Wednesday, December 2, 2009

From Prussia with Love


Long overdue update: I spent a month living in a place formerly know as Prussia, working at a research institute, spending most of my weekends and some weeknights in Berlin.


Prussia!!!!


Ok, so technically I couldn’t have been in a country that no longer exists!

I was actually staying in Potsdam. And I loved it! Potsdam combines a really unique mix of old Prussian history, glamour, and glory with the decrepitness and decay of the city as it suffered through years of the communist regime under the GDR. In the same small city there are magnificently restored Prussian palaces –Sanssouci, Neues Palais, Charlottenhof- along with completely abandoned, decrepit, depressing buildings like the chilling KGB headquarters and prison, and watchtowers from the time of the Berlin wall.

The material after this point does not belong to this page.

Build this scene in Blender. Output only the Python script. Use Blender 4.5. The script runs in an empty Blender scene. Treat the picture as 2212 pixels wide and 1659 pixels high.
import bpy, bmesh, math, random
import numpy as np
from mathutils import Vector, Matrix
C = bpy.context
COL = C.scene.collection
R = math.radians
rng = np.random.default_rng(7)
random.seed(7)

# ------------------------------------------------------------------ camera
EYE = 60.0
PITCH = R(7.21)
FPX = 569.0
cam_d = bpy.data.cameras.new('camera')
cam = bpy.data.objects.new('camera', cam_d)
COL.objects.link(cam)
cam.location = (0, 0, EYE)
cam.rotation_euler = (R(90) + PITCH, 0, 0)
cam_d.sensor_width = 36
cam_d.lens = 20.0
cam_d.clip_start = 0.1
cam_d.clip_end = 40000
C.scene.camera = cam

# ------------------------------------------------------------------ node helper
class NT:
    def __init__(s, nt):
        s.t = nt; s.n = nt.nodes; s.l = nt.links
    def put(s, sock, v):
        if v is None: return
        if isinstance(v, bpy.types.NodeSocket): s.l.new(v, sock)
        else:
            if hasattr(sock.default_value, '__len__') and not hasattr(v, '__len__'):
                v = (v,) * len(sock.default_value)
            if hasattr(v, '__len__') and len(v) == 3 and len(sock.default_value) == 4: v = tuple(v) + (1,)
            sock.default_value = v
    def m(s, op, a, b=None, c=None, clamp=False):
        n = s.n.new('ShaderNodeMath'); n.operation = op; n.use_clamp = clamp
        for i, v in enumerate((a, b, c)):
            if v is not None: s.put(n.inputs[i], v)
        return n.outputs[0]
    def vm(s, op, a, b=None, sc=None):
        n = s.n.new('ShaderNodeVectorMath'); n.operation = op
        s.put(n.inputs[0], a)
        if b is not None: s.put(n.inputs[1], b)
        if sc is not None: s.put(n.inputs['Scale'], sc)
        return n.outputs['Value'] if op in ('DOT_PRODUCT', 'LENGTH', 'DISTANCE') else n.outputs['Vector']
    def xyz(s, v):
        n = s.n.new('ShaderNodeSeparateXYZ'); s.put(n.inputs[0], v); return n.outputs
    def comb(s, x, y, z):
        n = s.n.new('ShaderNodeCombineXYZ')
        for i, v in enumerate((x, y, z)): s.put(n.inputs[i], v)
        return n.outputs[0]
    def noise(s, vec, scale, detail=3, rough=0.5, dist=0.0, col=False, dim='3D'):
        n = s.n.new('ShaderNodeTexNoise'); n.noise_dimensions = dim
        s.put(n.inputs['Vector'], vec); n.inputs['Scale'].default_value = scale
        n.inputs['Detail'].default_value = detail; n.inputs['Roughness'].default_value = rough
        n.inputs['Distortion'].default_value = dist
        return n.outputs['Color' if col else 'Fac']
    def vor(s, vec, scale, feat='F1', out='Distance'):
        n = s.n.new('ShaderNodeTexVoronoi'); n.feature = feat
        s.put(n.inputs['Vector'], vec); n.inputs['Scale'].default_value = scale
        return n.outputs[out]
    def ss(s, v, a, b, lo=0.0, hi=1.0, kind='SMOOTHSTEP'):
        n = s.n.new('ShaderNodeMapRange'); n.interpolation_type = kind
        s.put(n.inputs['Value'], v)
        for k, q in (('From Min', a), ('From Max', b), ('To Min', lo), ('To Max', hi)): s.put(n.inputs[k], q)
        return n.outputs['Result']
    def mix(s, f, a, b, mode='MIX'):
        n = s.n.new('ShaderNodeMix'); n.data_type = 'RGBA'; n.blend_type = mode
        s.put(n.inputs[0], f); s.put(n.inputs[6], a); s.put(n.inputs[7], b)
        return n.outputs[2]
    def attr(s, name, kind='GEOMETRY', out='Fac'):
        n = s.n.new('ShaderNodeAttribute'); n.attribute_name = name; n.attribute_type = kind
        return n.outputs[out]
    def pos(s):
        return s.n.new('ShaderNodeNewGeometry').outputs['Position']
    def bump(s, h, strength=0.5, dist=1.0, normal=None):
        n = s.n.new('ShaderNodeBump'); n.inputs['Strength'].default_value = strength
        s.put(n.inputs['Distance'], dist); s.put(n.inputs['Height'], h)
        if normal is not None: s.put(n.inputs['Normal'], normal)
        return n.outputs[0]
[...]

During my whole stay in Germany I was really struck by the role Berlin has played in shaping 20th century world history. I don't think there is any other city in the world that has been so central to the events of the 20th century as Berlin. I was even lucky enough to be in Berlin during the 20th anniversary of the fall of the wall!


Berlin, and Germany in general, is in a very unique position to study the merits of preservation versus restoration in the context of world history. In the case of Berlin for example -a divided city trying to emerge as one after decades of being split in half- how important is it to preserve this divided history? How much effort, if any, should be put into healing and rebuilding this division? How much effort, if any, should be put into preserving the history of this division? How much do you rebuild/remove in order for the psyche of the city as one entity to recover? How do you honor and preserve the memory of atrocities in a way in which does not celebrate the perpetrators?

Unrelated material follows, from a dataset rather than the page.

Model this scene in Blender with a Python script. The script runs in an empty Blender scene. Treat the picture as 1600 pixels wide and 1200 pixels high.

The only satisfying answer I heard while I was in Germany was that in preserving history, they take the approach that EVERYTHING must be done to memorialize the victims and NOTHING must be done to memorialize the perpetrators.

This explains why there is a chilling and touching Holocaust memorial in central Berlin, but the ruins of Hitler’s bunker is now a nondescript parking lot.

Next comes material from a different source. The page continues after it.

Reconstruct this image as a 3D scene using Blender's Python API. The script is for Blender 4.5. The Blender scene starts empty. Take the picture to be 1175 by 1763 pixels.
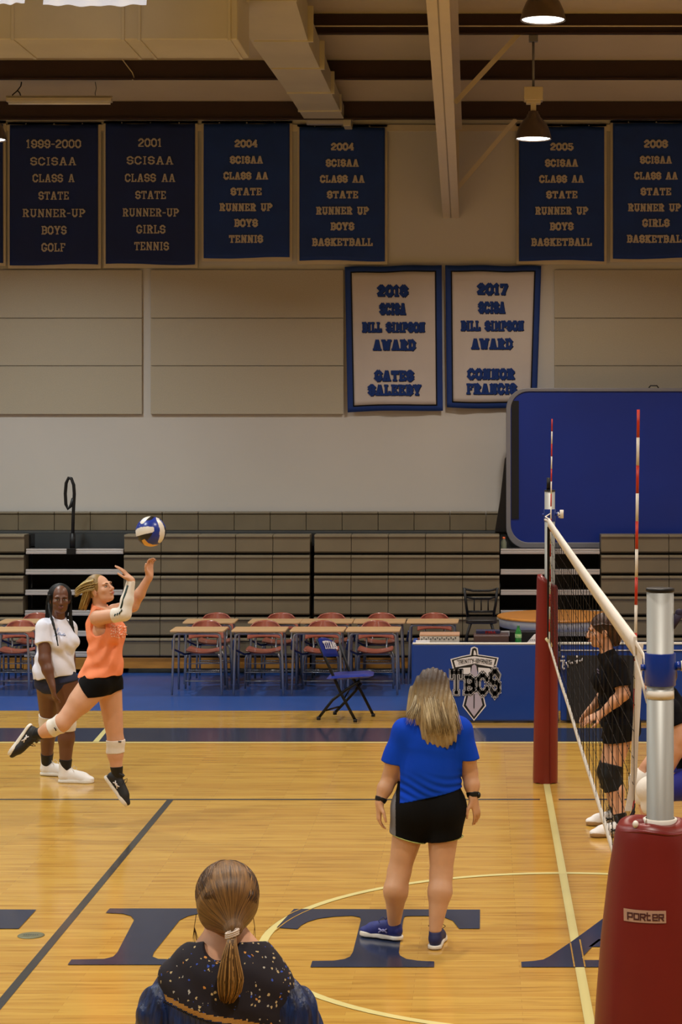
import bpy, bmesh, math, random
import numpy as np
from mathutils import Vector, Matrix
random.seed(7); rng = np.random.RandomState(3)
PI = math.pi
SC = bpy.context.scene; COL = SC.collection

# ------------------------------------------------------------------ camera, world, light, exposure
CAMX, CAMY, CAMZ, FPX = -0.54, -11.83, 2.98, 3521.0
cd = bpy.data.cameras.new('camera'); cam = bpy.data.objects.new('camera', cd); COL.objects.link(cam)
cam.location = (CAMX, CAMY, CAMZ); cam.rotation_euler = (PI/2, 0, 0)
cd.sensor_fit = 'HORIZONTAL'; cd.sensor_width = 36.0; cd.lens = FPX/1175*36
cd.shift_x = -(830-587.5)/1175; cd.shift_y = -(881.5-734)/1175
cd.clip_start = 0.1; cd.clip_end = 200
SC.camera = cam
SC.view_settings.view_transform = 'Standard'; SC.view_settings.look = 'None'
SC.view_settings.gamma = 1.0; SC.view_settings.use_curve_mapping = False
SC.view_settings.exposure = -0.52
w = bpy.data.worlds.new('world'); SC.world = w; w.use_nodes = True
w.node_tree.nodes['Background'].inputs[0].default_value = (0.9, 0.85, 0.8, 1)
w.node_tree.nodes['Background'].inputs[1].default_value = 0.05
LAMP_W = 175.0
LAMPS = []   # x, y, z of every high bay lamp of the hall; the fixtures the photo shows are built below
for iy, (ly, lz) in enumerate([(10.73, 6.145), (6.17, 6.55), (1.6, 6.9), (-3.0, 6.6), (-7.6, 6.2)]):
    for ix, lx in enumerate([-12.0, -6.0, 0.0, 6.0, 12.0]):
        LAMPS.append((lx, ly, lz))
        ld = bpy.data.lights.new('high_bay_light', 'AREA'); ld.shape = 'DISK'; ld.size = 0.36
        ld.energy = LAMP_W*(1.25 if lx < -3 else 1.0)*(0.75 if iy == 0 else 1.0); ld.spread = math.radians(142)
        ld.color = (1.0, 0.91, 0.81) if lx >= 0 else (0.95, 1.0, 0.99)
        lo = bpy.data.objects.new('high_bay_light', ld); COL.objects.link(lo)
        lo.location = (lx, ly, lz-0.012)

def W(px, py, D):       # a measured direction of the photograph at distance D along the hall -> metres
    return np.array([(px-830)/FPX*D+CAMX, D+CAMY, CAMZ-(py-734)/FPX*D])
def F(px, py):          # a point of the floor
    return W(px, py, CAMZ*FPX/(py-734))

# ------------------------------------------------------------------ materials
def lin(c):
    return tuple(((v/255)/12.92 if v/255 <= 0.04045 else ((v/255+0.055)/1.055)**2.4) for v in c)
MATS = {}
def mat(name, rgb, rough=0.6, metal=0.0, noise=0.0, nscale=20, bump=0.0, bscale=60, stretch=(1,1,1), coat=0.0, spec=0.5, rgb2=None, sss=0.0, sheen=0.0, ns_detail=3, croughness=0.08, trans=0.0):
    if name in MATS: return MATS[name]
    m = bpy.data.materials.new(name); m.use_nodes = True; nt = m.node_tree; b = nt.nodes['Principled BSDF']
    c = lin(rgb)
    b.inputs['Base Color'].default_value = (*c, 1); b.inputs['Roughness'].default_value = rough
    b.inputs['Metallic'].default_value = metal; b.inputs['Specular IOR Level'].default_value = spec
    b.inputs['Coat Weight'].default_value = coat; b.inputs['Coat Roughness'].default_value = croughness
    if trans: b.inputs['Transmission Weight'].default_value = trans
    if sss:
        b.inputs['Subsurface Weight'].default_value = sss; b.inputs['Subsurface Radius'].default_value = (0.012, 0.004, 0.002)
        b.inputs['Subsurface Scale'].default_value = 1.0
    if sheen: b.inputs['Sheen Weight'].default_value = sheen
    tc = nt.nodes.new('ShaderNodeTexCoord'); mp = nt.nodes.new('ShaderNodeMapping')
    mp.inputs['Scale'].default_value = stretch; nt.links.new(tc.outputs['Object'], mp.inputs['Vector'])
    if noise > 0 or rgb2:
        n = nt.nodes.new('ShaderNodeTexNoise'); n.inputs['Scale'].default_value = nscale; n.inputs['Detail'].default_value = ns_detail
        nt.links.new(mp.outputs[0], n.inputs['Vector'])
        r = nt.nodes.new('ShaderNodeValToRGB'); r.color_ramp.elements[0].position = 0.3; r.color_ramp.elements[1].position = 0.7
        c2 = lin(rgb2) if rgb2 else tuple(min(1, v*(1+noise)) for v in c)
        c1 = c if rgb2 else tuple(v*(1-noise) for v in c)
        r.color_ramp.elements[0].color = (*c1, 1); r.color_ramp.elements[1].color = (*c2, 1)
        nt.links.new(n.outputs['Fac'], r.inputs[0]); nt.links.new(r.outputs[0], b.inputs['Base Color'])
    if bump > 0:
        n2 = nt.nodes.new('ShaderNodeTexNoise'); n2.inputs['Scale'].default_value = bscale; n2.inputs['Detail'].default_value = 4
        nt.links.new(mp.outputs[0], n2.inputs['Vector'])
        bp = nt.nodes.new('ShaderNodeBump'); bp.inputs['Strength'].default_value = bump; bp.inputs['Distance'].default_value = 0.01
        nt.links.new(n2.outputs['Fac'], bp.inputs['Height']); nt.links.new(bp.outputs[0], b.inputs['Normal'])
    MATS[name] = m; return m
def emis(name, rgb, s):
    m = bpy.data.materials.new(name); m.use_nodes = True; b = m.node_tree.nodes['Principled BSDF']
    b.inputs['Base Color'].default_value = (*lin(rgb), 1); b.inputs['Emission Color'].default_value = (*lin(rgb), 1)
    b.inputs['Emission Strength'].default_value = s; return m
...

My favourite example of preservation is the bombed out Kaiser Wilhelm church. It has been left ‘as is’, as a testament to the destruction of war. To me, someone who really has been lucky enough to live a life that has not known this kind of destruction, it is a truly important memorial to see.



A strange example of restoration in Berlin is the original Berlin city palace. The Stadtschloss was the seat of the Kings of Prussia and the Emperor of Germany. WWII severely damaged it, and, after the war, being in East Berlin, the GDR finished its destruction and built their own state parliament on top of the ruins. Now after German reunification, the GDR parliament building has been destroyed and plans are underway to rebuild the original Stadtschloss on top of these ruins… which are on top of ruins. A perfect example of the stratification of history in Berlin. Dig down deep enough and you see one regime replacing the other, on and on and on…

When there have been many different regimes overthrown at different times (first reich, second reich, third reich, GDR), how do you decide which version of history gets preserved?


To me, one of the most fitting memorials I saw in Berlin was a memorial for the Nazi book burnings which took place in Bebelplatz square, just outside of Humboldt University. It is so unobtrusive you could easily miss it. It is just a clear plate of glass in the ground in the centre of the square. You could walk by it two feet away and not notice a thing, but if you get close enough and if you look down through the glass you will see a room of all white, with empty bookshelves on every wall.


More lighthearted highlights of my trip included seeing and climbing the Siegessaule - I was disappointed that I couldn’t stand on her shoulder like Bono does in the video (one of my favouritest songs in the world)- and finding my new favourite online radio station http://www.radioeins.de/.


I truly loved my time in Berlin and Potsdam and am already hoping to go back soon. If you have never been, you should go too.

Auf wiedersehn.


1 comment:

  1. I absolutly love the history lesson. See Mim, life is an adventure!